The endangerment finding is also the foundation behind President Obama's Clean Power Plan. That proposed regulation is now in a lower federal court and it would require 32% cuts in CO2 by 2030 from a 2005 baseline. Already, the nation is 18% of the way there because of the coal-to-natural gas transition, says the Energy Information Administration

How would a U.S. Supreme Court nominee feel about the Chevron Doctrine? And as far as the Clean Power Plan goes, would a court ruling either tossing it or limiting it really be able to repel market powers? 

Kenneth Reich, an environmental and energy lawyer in Boston, says that the Chevron Doctrine is vital for statutes that require a precise expertise—knowledge that the judges cannot possibly have. However, “Before the announcement that Justice Kennedy was stepping down, there was already speculation about the potential demise of  the Chevron Doctrine, the Supreme Court rule that an agency’s interpretation of its  organic statutes is entitled to deference.    

"Justices Gorsuch, Thomas, Roberts and Alito are already on record as critical of this rule," he told this reporter. "And in his last opinion on the bench, Justice Kennedy also criticized the rule. Because the Chevron Doctrine is a hot button issue for the Trump Administration and the Republican majority in Congress, the next appointee to the Supreme Court is very likely to have views similar to those of Justice Kennedy on the rule, which would give the Court a majority to overturn the Chevron Doctrine in the right case.”

The answer to the latter question is that carbon emissions in this country have dropped from 6.13 billion metric tons in 2007 to 5.35 billion metric tons in the last year or so because natural gas is replacing coal-fired generation; it is abundant, inexpensive and pollutes a lot less — and the Sierra Club is reporting 250 coal plants have retired or will do so.  At the same time, renewable energy prices are falling and it is gaining increasing share of the electricity market as a result.

Indelible Footprint

Industry is leading the way and it has more market powers than do U.S. Supreme Court justices: Alcoa, American Express, Apple, AT&T, Bank of America, Berkshire Hathaway Energy, Best Buy, BioGen, Cargill, CA Technologies and Coca Cola have all signed pledges to reduce their carbon footprints. Meanwhile, cities and states are helping to accelerate the trend by implementing such things as building efficiency codes and renewable portfolio standards.

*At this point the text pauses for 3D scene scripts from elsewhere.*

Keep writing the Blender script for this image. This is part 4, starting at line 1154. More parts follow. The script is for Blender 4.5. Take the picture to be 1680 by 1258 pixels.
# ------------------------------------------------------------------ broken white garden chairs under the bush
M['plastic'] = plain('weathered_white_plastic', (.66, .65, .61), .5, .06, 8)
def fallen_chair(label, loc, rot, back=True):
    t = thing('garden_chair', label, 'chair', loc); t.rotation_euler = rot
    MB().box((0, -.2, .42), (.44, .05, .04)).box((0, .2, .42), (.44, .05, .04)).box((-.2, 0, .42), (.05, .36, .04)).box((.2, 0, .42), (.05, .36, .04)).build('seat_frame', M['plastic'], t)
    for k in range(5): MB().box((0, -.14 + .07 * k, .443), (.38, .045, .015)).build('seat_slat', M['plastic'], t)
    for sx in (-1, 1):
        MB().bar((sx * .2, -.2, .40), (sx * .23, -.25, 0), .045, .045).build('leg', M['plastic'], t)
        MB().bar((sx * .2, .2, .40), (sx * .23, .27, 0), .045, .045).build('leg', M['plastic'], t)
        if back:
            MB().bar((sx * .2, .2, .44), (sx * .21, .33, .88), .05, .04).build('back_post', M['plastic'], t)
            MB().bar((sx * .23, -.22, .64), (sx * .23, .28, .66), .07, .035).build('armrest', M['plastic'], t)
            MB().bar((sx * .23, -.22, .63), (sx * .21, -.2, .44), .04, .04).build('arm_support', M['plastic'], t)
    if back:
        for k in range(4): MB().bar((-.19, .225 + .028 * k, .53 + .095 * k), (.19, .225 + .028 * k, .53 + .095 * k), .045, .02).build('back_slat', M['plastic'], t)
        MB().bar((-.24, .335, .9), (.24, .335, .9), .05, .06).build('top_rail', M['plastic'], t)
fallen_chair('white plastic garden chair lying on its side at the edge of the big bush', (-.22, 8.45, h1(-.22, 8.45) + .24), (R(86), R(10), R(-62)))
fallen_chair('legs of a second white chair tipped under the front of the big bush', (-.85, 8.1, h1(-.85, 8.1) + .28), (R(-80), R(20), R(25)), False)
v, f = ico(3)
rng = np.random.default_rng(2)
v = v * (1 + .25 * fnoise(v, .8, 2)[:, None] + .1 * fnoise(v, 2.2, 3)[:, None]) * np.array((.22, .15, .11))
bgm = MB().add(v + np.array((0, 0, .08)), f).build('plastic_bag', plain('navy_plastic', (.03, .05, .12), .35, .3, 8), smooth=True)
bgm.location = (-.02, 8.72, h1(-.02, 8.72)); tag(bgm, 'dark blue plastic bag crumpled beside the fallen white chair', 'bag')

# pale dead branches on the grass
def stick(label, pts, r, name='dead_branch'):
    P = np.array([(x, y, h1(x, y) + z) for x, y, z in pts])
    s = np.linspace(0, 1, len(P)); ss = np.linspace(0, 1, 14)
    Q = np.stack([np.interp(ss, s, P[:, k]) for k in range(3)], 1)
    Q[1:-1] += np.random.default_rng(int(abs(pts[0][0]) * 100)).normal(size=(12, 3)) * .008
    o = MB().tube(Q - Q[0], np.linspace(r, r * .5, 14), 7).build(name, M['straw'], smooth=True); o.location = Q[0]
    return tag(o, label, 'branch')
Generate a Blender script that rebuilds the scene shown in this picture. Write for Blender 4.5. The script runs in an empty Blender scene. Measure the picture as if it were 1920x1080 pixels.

The lack of federal leadership, however, could allow some heavy polluters to drag their feet or to provide cover for other businesses that don’t think investments in modern pollution controls will have quick payback.

The courts are meant to level the playing field where a local community group can stand up to a powerful oil company that poisons its waterways, where individuals can defend their right to free speech, where women can battle to protect their access to reproductive health services, and where people can band together against corporate wrongdoing,” Earthjustice President Trip Van Noppen said. “Trump intends to fill this Supreme Court vacancy with someone who will put corporations, the wealthy, and the powerful above the rest of us.”

Justice Kennedy’s replacement will assuredly be a more conservative arbiter than he has been at least as it relates to environmental issues. But that does not mean that either the new judge or the balance of the court would be willing to upend existing laws or ignore the Chevron Doctrine. Choosing that legal path, though, would leave an indelible footprint on environmental law.